Three full-length silent films by Charlie Chaplin

Three full-length silent films by Charlie Chaplin

Robert Tanitch reviews the latest DVDs

THE KID (Artificial Eye). Chaplin’s first long film, released in 1921, is the most autobiographical of his work. It was, he said, “a picture with a smile and – perhaps a tear” ; and indeed it ranks amongst his finest and most popular tear-jerkers.

The Tramp, a window mender (or rather a window breaker by trade) loves and cares for an orphan child. The film, which has more drama and less clowning than you might expect, is rooted in Chaplin’s own poverty and the Victorian theatre with its mawkish melodrama and its flying ballet set in a pantomime heaven.

5-year-old Jackie Coogan, the first of the Hollywood child stars, is memorable – especially in that moving moment when he is dragged off to the orphanage and he stands there in the cart, hands outstretched, crying his heart out. The Kid is as mmuch Jackie Coogan’s film as it is Chaplin’s.

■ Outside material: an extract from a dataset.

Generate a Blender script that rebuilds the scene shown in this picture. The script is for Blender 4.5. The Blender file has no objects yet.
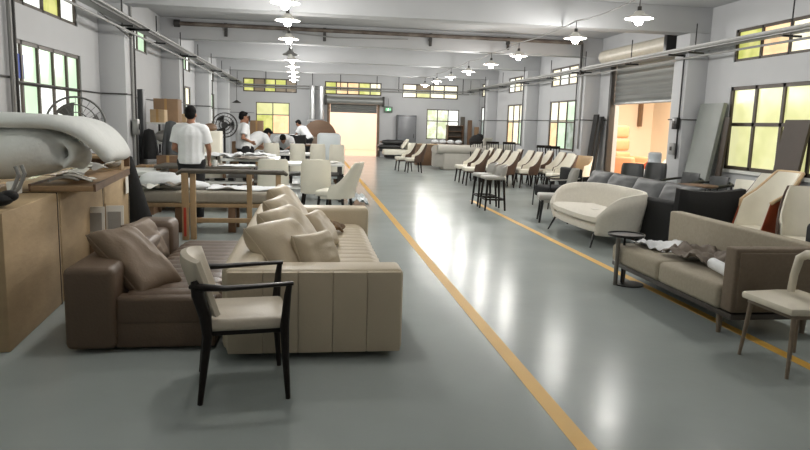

The GOLD RUSH (Artificial Eye), released in 1925, is the film which Chaplin said he would wish most to be remembered by. The Tramp is a gold prospector in Alaska.

High spots include: a starving Tramp eating his boots and laces as if they were a gourmet meal: the blizzard which makes exiting through a door hilariously impossible; a crazy man mistaking the Tramp for a chicken; and a fight between two men in which the gun they wrestle with is always pointing at the Tramp; and then there is a miner’s hut teetering on a precipice and the panic of its occupants sliding down the floor as it tips.

Most memorable of all is the imagined New Year’s Eve dinner in which he entertains his guests with his celebrated dance of the rolls. The sequence was so popular with the public that the projectionists in the cinemas would wind back the film and show it again. In 1942 Chaplin added a commentary, which is a pity.

THE CIRCUS (Artificial Eye). The Tramp turns professional clown.  There’s pathos and farce, slapstick and sentiment. The film, released in 1928, is a catalogue of nostalgic gags, rooted in the circus, pantomime and music hall tradition.

Chaplin, inventive and physically agile, was always a great improviser and he gives the routines a Chaplinesque twist and rejuvenation when he replays such familiar sketches as the William Tell apple-on-head shooting, the Vanishing Lady from the cabinet and the Barber Shop custard-pie muck-about with shaving foam.

Chaplin has fun on a turntable, when he is hotly pursued by a policeman. There is also an amusing hall of mirrors sequence which is cleverly filmed so you don’t see the cameras and cameramen reflected in the mirrors.